In all honesty there isn’t much to dislike about Ramsey’s game. Even things that occasionally present themselves have not been exploited with any kind of regularity by college offenses, so it is an exercise more in projecting potential problems against improved competition than highlighting anything that has been a significant issue already.

The two areas of concern to me are his short area quickness and change of direction skills. He is built to run down the field with receivers, but I’m less convinced he can stick with them in tight quarters underneath if he doesn’t get hands on them. As I mentioned, this is not something that he has been exposed by in college, but you do see flashes of it every now and again. Against Miami in the slot he was shaken completely on a whip route that broke back outside, and in the NFL when you are dealing with receivers like Antonio Brown the ability to mirror in small areas becomes far tougher.

The only other area that occasionally looks concerning is his ability to find the ball when it is in the air, both while maintaining his coverage position and then actually making the catch when it arrives. His hands look questionable, but for a cornerback I put that more in the nice-to-have category than a real deal-breaker. A corner’s primary job is to prevent his man from catching the ball — not to necessarily catch it himself.

Ramsey2

Where Ramsey can struggle occasionally is in timing his turn to look for the ball and successfully locating it without getting out of control physically and losing position to the receiver. The biggest play he gave up all season came against Miami and featured this exact problem. What looks like a push off at first glance by the receiver was in fact barely any contact — Ramsey got too high and out of control physically when he turned to find the ball. He couldn’t adjust the same way the receiver did and ended up overshooting the play, only making it worse by failing to make the tackle after the catch.

The bottom line

The tape and the numbers love Jalen Ramsey, and he is undoubtedly one of the stars of this draft class. There will be debate as to what position he should play at the next level.

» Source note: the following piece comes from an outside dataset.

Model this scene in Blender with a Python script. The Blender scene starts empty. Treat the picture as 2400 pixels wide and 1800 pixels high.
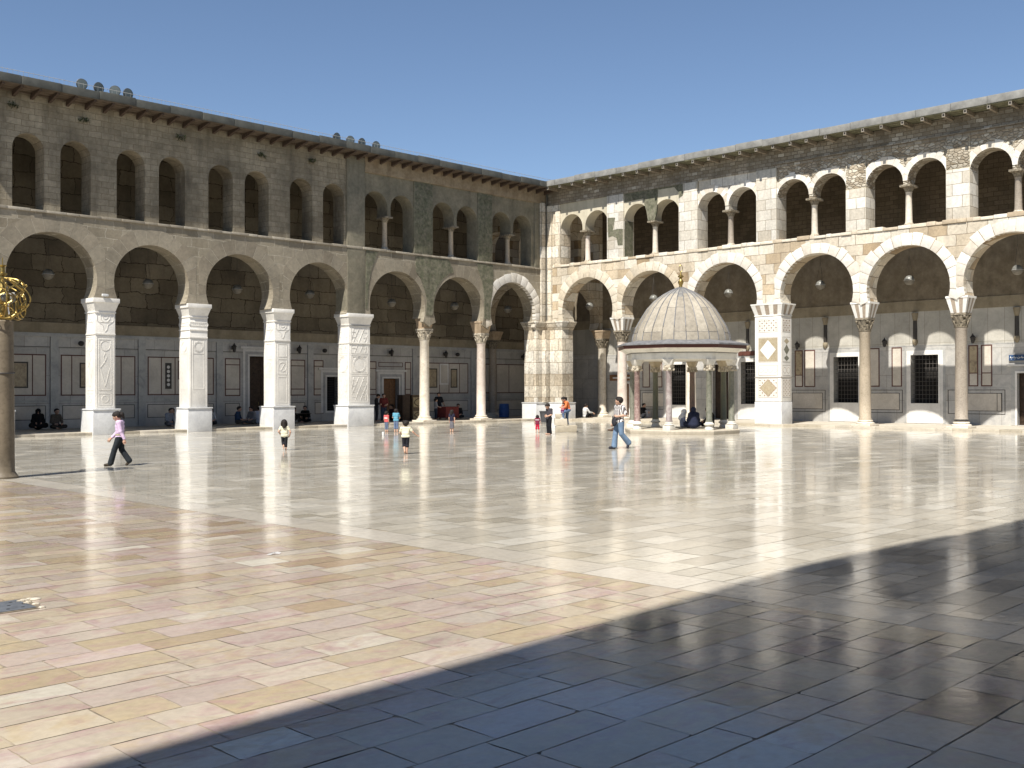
import bpy, bmesh, math, random
import numpy as np
from mathutils import Vector, Matrix
from mathutils.geometry import tessellate_polygon
R = math.radians
random.seed(11)
S = bpy.context.scene
COL = S.collection

# ------------------------------------------------------------------ camera, world, sun
cam = bpy.data.cameras.new('camera'); camo = bpy.data.objects.new('camera', cam); COL.objects.link(camo)
cam.sensor_width = 36.0; cam.lens = 36.0 * 2475 / 2400; cam.clip_end = 2000; cam.clip_start = .1
_az, _pt, _rl = R(45.17), math.atan(12 / 2475), R(0.12)
fw = Vector((math.sin(_az) * math.cos(_pt), math.cos(_az) * math.cos(_pt), math.sin(_pt)))
rt = Vector((math.cos(_az), -math.sin(_az), 0)); up = rt.cross(fw)
r2 = rt * math.cos(_rl) - up * math.sin(_rl); u2 = up * math.cos(_rl) + rt * math.sin(_rl)
mw = Matrix((r2, u2, -fw)).transposed().to_4x4(); mw.translation = Vector((-49.6, -46.2, 2.0))
camo.matrix_world = mw
S.camera = camo
SUN_EL, SUN_AZ = R(53.5), R(252)
sv = Vector((math.sin(SUN_AZ) * math.cos(SUN_EL), math.cos(SUN_AZ) * math.cos(SUN_EL), math.sin(SUN_EL)))
w = bpy.data.worlds.new('World'); S.world = w; w.use_nodes = True
wn = w.node_tree; wn.nodes.clear()
sky = wn.nodes.new('ShaderNodeTexSky'); sky.sky_type = 'NISHITA'; sky.sun_disc = False
sky.sun_elevation = SUN_EL; sky.sun_rotation = SUN_AZ; sky.altitude = 1800
sky.air_density = 1.0; sky.dust_density = 0.25; sky.ozone_density = 1.7
bg = wn.nodes.new('ShaderNodeBackground'); bg.inputs['Strength'].default_value = 0.074
wo = wn.nodes.new('ShaderNodeOutputWorld')
wn.links.new(sky.outputs[0], bg.inputs[0]); wn.links.new(bg.outputs[0], wo.inputs[0])
sl = bpy.data.lights.new('sun', 'SUN'); sl.energy = 4.8; sl.angle = R(0.6); sl.color = (1, .955, .875)
so = bpy.data.objects.new('sun', sl); COL.objects.link(so); so.rotation_euler = sv.to_track_quat('Z', 'Y').to_euler()
so.location = (-60, -60, 60)
S.view_settings.view_transform = 'Standard'; S.view_settings.look = 'None'
S.view_settings.exposure = 0.80; S.view_settings.gamma = 1
S.render.engine = 'CYCLES'

# ------------------------------------------------------------------ node helpers
class G:
    def __init__(s, name):
        s.mat = bpy.data.materials.new(name); s.mat.use_nodes = True
        s.nt = s.mat.node_tree; s.b = s.nt.nodes['Principled BSDF']
    def n(s, t, ins=None, **k):
        nd = s.nt.nodes.new(t)
        for a, v in k.items(): setattr(nd, a, v)
        for a, v in (ins or {}).items(): s.set(nd.inputs[a], v)
        return nd
    def set(s, sock, v):
        if isinstance(v, bpy.types.NodeSocket): s.nt.links.new(v, sock)
        else:
            if isinstance(v, (tuple, list)) and len(v) == 3 and sock.type == 'RGBA': v = (*v, 1)
            sock.default_value = v
    def math(s, op, a, b=0.0, c=None, clamp=False):
        nd = s.n('ShaderNodeMath', operation=op, use_clamp=clamp); s.set(nd.inputs[0], a); s.set(nd.inputs[1], b)
        if c is not None: s.set(nd.inputs[2], c)
        return nd.outputs[0]
    def pos(s): return s.n('ShaderNodeNewGeometry').outputs['Position']
    def objc(s): return s.n('ShaderNodeTexCoord').outputs['Object']
    def sep(s, v): return s.n('ShaderNodeSeparateXYZ', {0: v}).outputs
    def comb(s, x, y, z): return s.n('ShaderNodeCombineXYZ', {0: x, 1: y, 2: z}).outputs[0]
    def wall(s):
        p = s.sep(s.pos()); return s.comb(s.math('ADD', p[0], p[1]), p[2], 0.0)
    def noise(s, vec, scale, detail=3, rough=.55, col=False, dist=0):
        nd = s.n('ShaderNodeTexNoise', {'Vector': vec, 'Scale': scale, 'Detail': detail, 'Roughness': rough, 'Distortion': dist})
        return nd.outputs['Color' if col else 'Fac']
    def ramp(s, f, stops, interp='LINEAR'):
        nd = s.n('ShaderNodeValToRGB', {0: f}); cr = nd.color_ramp; cr.interpolation = interp
        while len(cr.elements) < len(stops): cr.elements.new(.5)
        for e, (p, c) in zip(cr.elements, stops): e.position = p; e.color = (*c, 1) if len(c) == 3 else c
        return nd.outputs[0]
    def mix(s, f, a, b, mode='MIX'):
        nd = s.n('ShaderNodeMix', data_type='RGBA', blend_type=mode)
        s.set(nd.inputs[0], f); s.set(nd.inputs[6], a); s.set(nd.inputs[7], b); return nd.outputs[2]
    def rng(s, f, a, b, c, d):
        return s.n('ShaderNodeMapRange', {0: f, 1: a, 2: b, 3: c, 4: d}).outputs[0]
    def vmul(s, v, m):
        nd = s.n('ShaderNodeVectorMath', operation='MULTIPLY'); s.set(nd.inputs[0], v); s.set(nd.inputs[1], m); return nd.outputs[0]
    def vadd(s, v, m):
        nd = s.n('ShaderNodeVectorMath', operation='ADD'); s.set(nd.inputs[0], v); s.set(nd.inputs[1], m); return nd.outputs[0]
    def gray(s, v): return s.comb(v, v, v)
    def scale(s, c, v): return s.mix(1.0, c, s.gray(v), 'MULTIPLY')
    def bump(s, h, strength=.4, dist=.02):
        nd = s.n('ShaderNodeBump', {'Height': h, 'Strength': strength, 'Distance': dist}); s.set(s.b.inputs['Normal'], nd.outputs[0])
    def out(s, col, rough=.8, spec=.3, metal=0):
        s.set(s.b.inputs['Base Color'], col); s.set(s.b.inputs['Roughness'], rough)
        s.set(s.b.inputs['Specular IOR Level'], spec); s.set(s.b.inputs['Metallic'], metal); return s.mat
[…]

While I think he may be a far more natural safety in the NFL, it is worth pointing out that there isn’t really anything to suggest he can’t play corner, other perhaps the weaknesses he flashes could be amplified at the next level.

He strikes me as an Eric Berry type — a player that could play safety or corner in college — who can cover RBs and TEs out wide in the NFL, but would struggle lining up against Antonio Brown or Julio Jones on an island. His work against the run and versatility to cover big bodies one-on-one makes him an elite safety prospect and a moveable chess piece on defense, something that is hugely valuable in today’s NFL.